Нахлобучив шлем на лоб, чтобы плотнее держалась повязка, капитан молча
шагнул на мост. Старшина поспешил за своим командиром.
2
Весь день сильными артналетами противник периодически беспокоил наши
боевые порядки. Не обошлось без потерь. У соседей, во второй батарее лейтенанта
Тараненко, тяжело ранило трех бойцов. Повинны были в том прежде всего они сами.
Поленились, а командиры не заставили глубже зарыться в землю. И вот их,
окровавленных, перевязанных, срочно отправили в тыл. Это для всех – наглядный
урок.
Под вечер к нам прибыл начальник разведки полка.
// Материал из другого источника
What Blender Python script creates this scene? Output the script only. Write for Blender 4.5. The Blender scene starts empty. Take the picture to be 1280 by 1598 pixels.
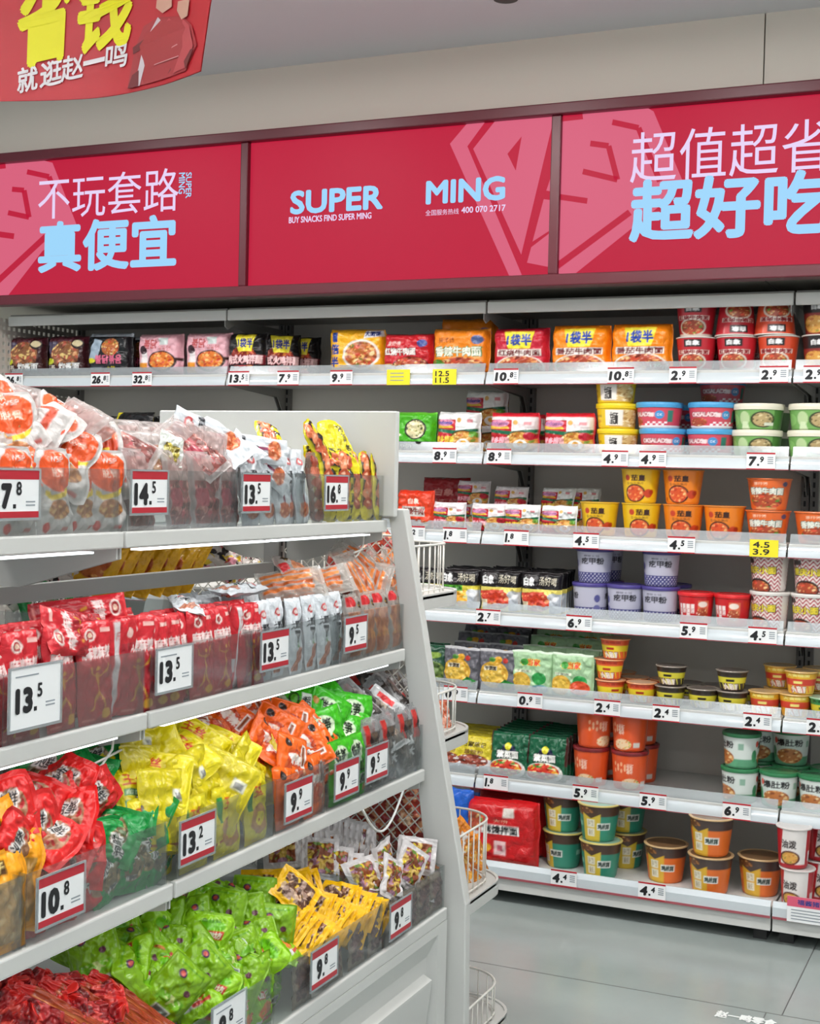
import bpy, math, random
import numpy as np
from mathutils import Vector, Matrix

sc = bpy.context.scene
COL = sc.collection
random.seed(7); RNG = np.random.default_rng(7)

# ------------------------------------------------------------------ camera, world, lights, exposure
FPX, YAW, PITCH, ROLL, CAMZ = 2185.065, 0.420336389, -0.0254776451, -0.0241987740, 1.377
_f = Vector((-math.sin(YAW)*math.cos(PITCH), math.cos(YAW)*math.cos(PITCH), math.sin(PITCH)))
_r = Vector((math.cos(YAW), math.sin(YAW), 0)); _d = _f.cross(_r)
CR = _r*math.cos(ROLL) + _d*math.sin(ROLL)
CD = -_r*math.sin(ROLL) + _d*math.cos(ROLL)
CO = Vector((0, 0, CAMZ))
cam = bpy.data.cameras.new('camera'); camo = bpy.data.objects.new('camera', cam); COL.objects.link(camo)
cam.sensor_fit = 'HORIZONTAL'; cam.sensor_width = 36; cam.lens = 36*FPX/1280; cam.clip_start = .05
camo.matrix_world = Matrix(((CR.x, -CD.x, -_f.x, 0), (CR.y, -CD.y, -_f.y, 0), (CR.z, -CD.z, -_f.z, CAMZ), (0, 0, 0, 1)))
sc.camera = camo
sc.view_settings.view_transform = 'Standard'; sc.view_settings.look = 'None'
sc.view_settings.gamma = 1; sc.view_settings.use_curve_mapping = False
sc.view_settings.exposure = 0.0
w = bpy.data.worlds.new('world'); sc.world = w; w.use_nodes = True
w.node_tree.nodes['Background'].inputs[0].default_value = (.92, .97, 1, 1)
w.node_tree.nodes['Background'].inputs[1].default_value = .62

LAMPS = [(x, 3.0, 14) for x in (-3.5, -2.62, -1.74, -.96, -.2, .6)] + [(x, .7, 9) for x in (-2.6, -1.5, -.5, .5)] + [(x, -1.1, 10) for x in (-2.4, -1.2, 0, 1.2)]
ADDED_PENDANTS = [(-2.9, 1.5), (-1.3, 1.5), (.3, 1.5), (-2.1, -.3), (-.3, -.3)]     # unseen hung lamps, added to brighten the ceiling and upper wall
CEIL = 2.772
for i, (lx, ly, e) in enumerate(LAMPS):
    L = bpy.data.lights.new('ceiling_lamp', 'AREA'); L.shape = 'RECTANGLE'; L.size = .18; L.size_y = .18; L.energy = e
    L.color = (1, .985, .96)
    o = bpy.data.objects.new('ceiling_lamp', L); o.location = (lx, ly, CEIL-.035); COL.objects.link(o)

for lx, ly in ADDED_PENDANTS:
    L = bpy.data.lights.new('added_uplight', 'AREA'); L.shape = 'RECTANGLE'; L.size = 1.1; L.size_y = .08; L.energy = 26; L.color = (1, .985, .96)
    o = bpy.data.objects.new('added_uplight', L); o.location = (lx, ly, 2.455); o.rotation_euler = (math.pi, 0, 0); COL.objects.link(o)

# ------------------------------------------------------------------ pixel -> place helpers
def ray(px, py):
    return CR*((px-640)/FPX) + CD*((py-799)/FPX) + _f
def atY(px, py, Y): d = ray(px, py); return CO + d*(Y/d.y)
def atX(px, py, X): d = ray(px, py); return CO + d*(X/d.x)
def atP(px, py, P, n): d = ray(px, py); return CO + d*((P-CO).dot(n)/d.dot(n))
def proj(p):
    q = p-CO; z = q.dot(_f); return (640+FPX*q.dot(CR)/z, 799+FPX*q.dot(CD)/z)

# ------------------------------------------------------------------ colours and materials
def lin(h):
    h = h.lstrip('#'); v = [int(h[i:i+2], 16)/255 for i in (0, 2, 4)]
    return tuple(x/12.92 if x <= .04045 else ((x+.055)/1.055)**2.4 for x in v)
MATS = {}
def mat(name, col='#ffffff', rough=.4, metal=0, emit=0, spec=.5, coat=0, noise=0, nscale=40):
    if name in MATS: return MATS[name]
    m = bpy.data.materials.new(name); m.use_nodes = True; nt = m.node_tree
    b = nt.nodes['Principled BSDF']; c = (*lin(col), 1)
    b.inputs['Base Color'].default_value = c; b.inputs['Roughness'].default_value = rough
    b.inputs['Metallic'].default_value = metal; b.inputs['Specular IOR Level'].default_value = spec
    b.inputs['Coat Weight'].default_value = coat; b.inputs['Coat Roughness'].default_value = .08
    if emit:
        b.inputs['Emission Color'].default_value = c; b.inputs['Emission Strength'].default_value = emit
    if noise:
        t = nt.nodes.new('ShaderNodeTexNoise'); t.inputs['Scale'].default_value = nscale
        tc = nt.nodes.new('ShaderNodeTexCoord'); nt.links.new(tc.outputs['Object'], t.inputs['Vector'])
        mx = nt.nodes.new('ShaderNodeMix'); mx.data_type = 'RGBA'
        mx.inputs['A'].default_value = tuple(v*(1-noise) for v in c[:3])+(1,); mx.inputs['B'].default_value = tuple(min(1, v*(1+noise)) for v in c[:3])+(1,)
        nt.links.new(t.outputs['Fac'], mx.inputs['Factor']); nt.links.new(mx.outputs['Result'], b.inputs['Base Color'])
    MATS[name] = m; return m
def print_mat(name, rough, alpha=False, bump=.0, coat=0, metal=0):
    m = bpy.data.materials.new(name); m.use_nodes = True; nt = m.node_tree; b = nt.nodes['Principled BSDF']
    a = nt.nodes.new('ShaderNodeVertexColor'); a.layer_name = 'Col'
    nt.links.new(a.outputs['Color'], b.inputs['Base Color'])
    b.inputs['Roughness'].default_value = rough; b.inputs['Coat Weight'].default_value = coat; b.inputs['Coat Roughness'].default_value = .1
    b.inputs['Metallic'].default_value = metal
    if alpha: nt.links.new(a.outputs['Alpha'], b.inputs['Alpha'])
    if bump:
        tc = nt.nodes.new('ShaderNodeTexCoord'); t = nt.nodes.new('ShaderNodeTexNoise')
        t.inputs['Scale'].default_value = 32; t.inputs['Detail'].default_value = 3; t.inputs['Distortion'].default_value = 1.2
        bp = nt.nodes.new('ShaderNodeBump'); bp.inputs['Strength'].default_value = bump; bp.inputs['Distance'].default_value = .012
        nt.links.new(tc.outputs['Object'], t.inputs['Vector']); nt.links.new(t.outputs['Fac'], bp.inputs['Height'])
        nt.links.new(bp.outputs['Normal'], b.inputs['Normal'])
    return m
FILM = print_mat('printed_film', .27, bump=.45)
CLEAR = print_mat('clear_film', .2, alpha=True, bump=.5)
CARD = print_mat('printed_card', .32, coat=.25)
def lit(name, col, e):
    m = mat(name, '#1a1012', .22, emit=1); b = m.node_tree.nodes['Principled BSDF']; b.inputs['Emission Color'].default_value = (*lin(col), 1); b.inputs['Emission Strength'].default_value = e; b.inputs['Roughness'].default_value = .4; b.inputs['Specular IOR Level'].default_value = .1; return m
def glass_mat(name, tint, refl=.10, rough=.05, body=0.0, bodycol='#ffffff'):
    m = bpy.data.materials.new(name); m.use_nodes = True; nt = m.node_tree; nt.nodes.clear()
    out = nt.nodes.new('ShaderNodeOutputMaterial'); tr = nt.nodes.new('ShaderNodeBsdfTransparent'); gl = nt.nodes.new('ShaderNodeBsdfGlossy')
    tr.inputs[0].default_value = (*lin(tint), 1); gl.inputs['Roughness'].default_value = rough
    lw = nt.nodes.new('ShaderNodeLayerWeight'); lw.inputs[0].default_value = .25
    mr = nt.nodes.new('ShaderNodeMapRange'); mr.inputs['To Min'].default_value = refl*.35; mr.inputs['To Max'].default_value = refl*4
    nt.links.new(lw.outputs['Fresnel'], mr.inputs['Value'])
    mx = nt.nodes.new('ShaderNodeMixShader'); nt.links.new(mr.outputs[0], mx.inputs[0]); nt.links.new(tr.outputs[0], mx.inputs[1]); nt.links.new(gl.outputs[0], mx.inputs[2])
    last = mx
    if body:
        df = nt.nodes.new('ShaderNodeBsdfDiffuse'); df.inputs[0].default_value = (*lin(bodycol), 1)
        m2 = nt.nodes.new('ShaderNodeMixShader'); m2.inputs[0].default_value = body
        nt.links.new(mx.outputs[0], m2.inputs[1]); nt.links.new(df.outputs[0], m2.inputs[2]); last = m2
    nt.links.new(last.outputs[0], out.inputs[0]); MATS[name] = m; return m
ACR = glass_mat('clear_acrylic', '#eef0f0', .045, .05, .04, '#c9cfd0')
LIPM = glass_mat('clear_shelf_lip', '#e4eaec', .22, .17, .22, '#e8eef0')
STEEL = mat('white_powder_steel', '#c9cac6', .42)
RAILM = mat('white_rail_plastic', '#c8d1d5', .16, coat=.7)
BACKM = mat('grey_back_panel', '#d8d4cc', .5)
GREY = mat('grey_steel', '#8d8c89', .45)
DARK = mat('dark_slot', '#2a2a2b', .6)
WIRE = mat('white_wire', '#e4e2da', .35)
WHITE = mat('tag_white', '#eef0f0', .35); RED = mat('tag_red', '#b3202f', .4); BLACK = mat('tag_ink', '#15161a', .5); TGREY = mat('tag_grey_ink', '#8f979d', .5)
YELL = mat('tag_yellow', '#f0e02a', .4)
LED = mat('led_strip', '#f7fbff', .4, emit=2.2)

# ------------------------------------------------------------------ text outlines from the built-in font
TXT = {}
SHIFT = [(math.cos(a*math.pi/4), math.sin(a*math.pi/4)) for a in range(8)]
def text_tris(s, bold=0.0):
    k = s
    if k not in TXT:
        c = bpy.data.curves.new('lettering', 'FONT'); c.body = s; c.resolution_u = 3
        o = bpy.data.objects.new('lettering', c); m = o.to_mesh(); m.calc_loop_triangles()
        v = np.array([p.co[:2] for p in m.vertices], float).reshape(-1, 2); t = np.array([q.vertices[:] for q in m.loop_triangles], int).reshape(-1, 3)
        lo, hi = v.min(0), v.max(0); asp = (hi[0]-lo[0])/max(hi[1]-lo[1], 1e-6)
        v = (v-(lo+hi)/2)/np.maximum(hi-lo, 1e-6)
        o.to_mesh_clear(); bpy.data.objects.remove(o); bpy.data.curves.remove(c)
        TXT[k] = (v, t, asp)
    return TXT[k]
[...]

Когда в нашем блиндаже
собрались командиры, он начал исподволь свой разговор. Дескать, каково
предназначение корпусной артиллерии? Да-да, контрбатарейная стрельба! Ну, а если
полк пока не располагает материальной частью? Точно, надо полагаться на гранаты —
карманную артиллерию. К ним немалое подкрепление – бутылки с горючей смесью.
Кто-то из командиров, не выдержав такой тянучки, спросил: «Нельзя ли
конкретнее, товарищ майор?» – «Конечно, можно, если вижу таких боевых и,
следовательно, нетерпеливых!» Он сообщил, что готовится поиск в тыл врага. Пойдут
три группы в разные места, но примерно на одинаковое расстояние. Должен получиться
своеобразный огневой налет. Одна из групп уничтожает артиллерийскую батарею, что
беспокоит нас своим огнем (ее засекли наши звукометристы). Другие цели – на
рокадной дороге, по которой замечено большое движение.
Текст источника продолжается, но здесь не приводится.